Determine the count of lines holding the string "scene". Return only the number.

━━━━━ Material ━━━━━

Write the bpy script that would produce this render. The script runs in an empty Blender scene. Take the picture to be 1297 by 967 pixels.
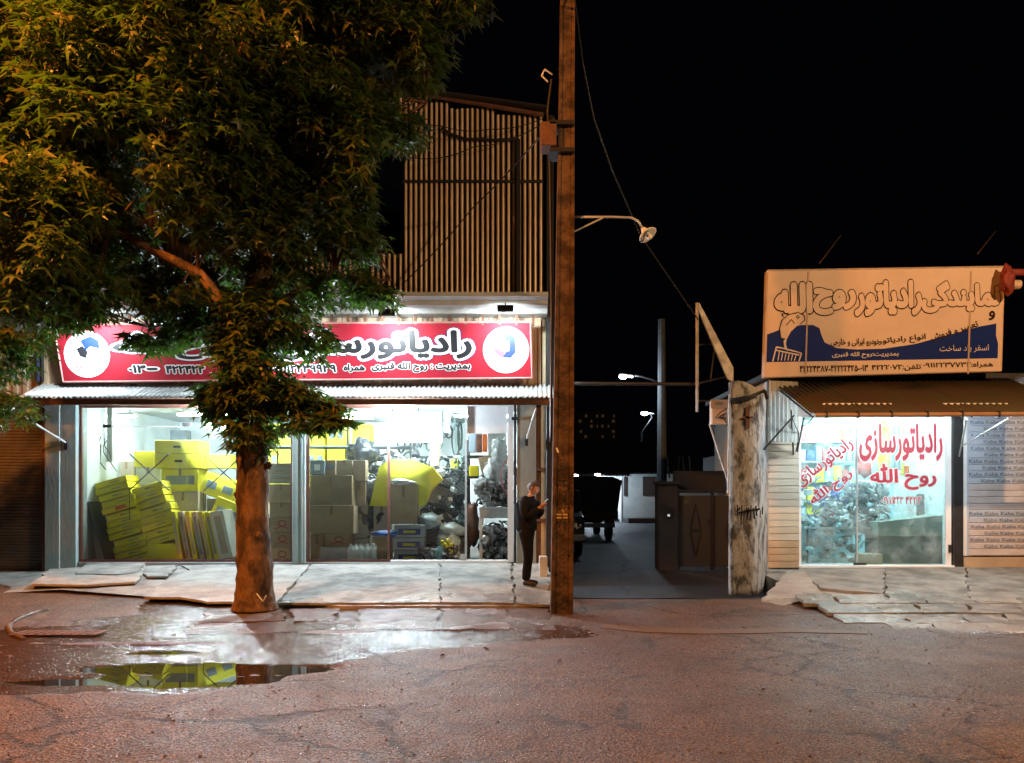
import bpy, bmesh, math, random
import numpy as np
from mathutils import Vector, Matrix, Euler, noise as mn
random.seed(7); np.random.seed(7)
R = math.radians
sc = bpy.context.scene
C = sc.collection

# ------------------------------------------------------------------ camera, sky, light, exposure
HZ, FOC, CAMZ, CX = 632.0, 960.0, 1.65, 648.5
cam = bpy.data.cameras.new('camera'); camo = bpy.data.objects.new('camera', cam); C.objects.link(camo)
camo.location = (0, 0, CAMZ); camo.rotation_euler = (R(90), 0, 0)
cam.sensor_width = 36; cam.lens = FOC/1297*36; cam.shift_y = (HZ-483.5)/1297
cam.clip_start = .05; cam.clip_end = 1500
sc.camera = camo
w = bpy.data.worlds.new('World'); sc.world = w; w.use_nodes = True
bg = w.node_tree.nodes['Background']; bg.inputs[0].default_value = (.30, .38, .62, 1); bg.inputs[1].default_value = .0016
sc.view_settings.view_transform = 'Standard'; sc.view_settings.look = 'None'; sc.view_settings.exposure = 0
sc.cycles.use_denoising = True
sc.cycles.max_bounces = 10; sc.cycles.transparent_max_bounces = 16
sc.cycles.sample_clamp_indirect = 6
P_STREET_L, P_STREET_R = 6200, 3900
P_SIGN, P_SHOP, P_SHOP2, P_AWN = 75, 480, 620, 60

def X(px, D): return (px-CX)*D/FOC
def Z(py, D): return CAMZ+(HZ-py)*D/FOC
def P(px, py, D): return Vector((X(px, D), D, Z(py, D)))

# ------------------------------------------------------------------ materials
MATS = {}
def M(name, col, rough=.7, col2=None, scale=6, bump=.15, bscale=None, metal=0, stretch=(1,1,1), spec=.5, rnd=.0, ramp=(.35,.65), detail=7, coat=0, trans=0):
    if name in MATS: return MATS[name]
    m = bpy.data.materials.new(name); m.use_nodes = True; nt = m.node_tree; N = nt.nodes; L = nt.links
    b = N['Principled BSDF']; b.inputs['Roughness'].default_value = rough; b.inputs['Metallic'].default_value = metal
    b.inputs['Specular IOR Level'].default_value = spec; b.inputs['Coat Weight'].default_value = coat
    b.inputs['Transmission Weight'].default_value = trans
    tc = N.new('ShaderNodeTexCoord'); mp = N.new('ShaderNodeMapping'); mp.inputs['Scale'].default_value = stretch
    L.new(tc.outputs['Object'], mp.inputs['Vector'])
    oi = N.new('ShaderNodeObjectInfo')
    ad = N.new('ShaderNodeVectorMath'); ad.operation = 'ADD'
    ml = N.new('ShaderNodeVectorMath'); ml.operation = 'SCALE'; ml.inputs[0].default_value = (17, 31, 23); L.new(oi.outputs['Random'], ml.inputs['Scale'])
    L.new(mp.outputs[0], ad.inputs[0]); L.new(ml.outputs[0], ad.inputs[1])
    n = N.new('ShaderNodeTexNoise'); n.inputs['Scale'].default_value = scale; n.inputs['Detail'].default_value = detail; n.inputs['Roughness'].default_value = .65
    L.new(ad.outputs[0], n.inputs['Vector'])
    col2 = col2 or tuple(c*.72 for c in col)
    cr = N.new('ShaderNodeValToRGB'); cr.color_ramp.elements[0].position = ramp[0]; cr.color_ramp.elements[1].position = ramp[1]
    cr.color_ramp.elements[0].color = (*col2, 1); cr.color_ramp.elements[1].color = (*col, 1)
    L.new(n.outputs[0], cr.inputs[0])
    out = cr.outputs[0]
    if rnd:
        hs = N.new('ShaderNodeHueSaturation'); mr = N.new('ShaderNodeMapRange'); mr.inputs[3].default_value = 1-rnd; mr.inputs[4].default_value = 1+rnd
        L.new(oi.outputs['Random'], mr.inputs[0]); L.new(mr.outputs[0], hs.inputs['Value']); L.new(out, hs.inputs['Color']); out = hs.outputs[0]
    L.new(out, b.inputs['Base Color'])
    if bump:
        n2 = N.new('ShaderNodeTexNoise'); n2.inputs['Scale'].default_value = bscale or scale*4; n2.inputs['Detail'].default_value = 5
        L.new(ad.outputs[0], n2.inputs['Vector'])
        bp = N.new('ShaderNodeBump'); bp.inputs['Strength'].default_value = bump; bp.inputs['Distance'].default_value = .02
        L.new(n2.outputs[0], bp.inputs['Height']); L.new(bp.outputs[0], b.inputs['Normal'])
    MATS[name] = m; return m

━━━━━

* Task response: 2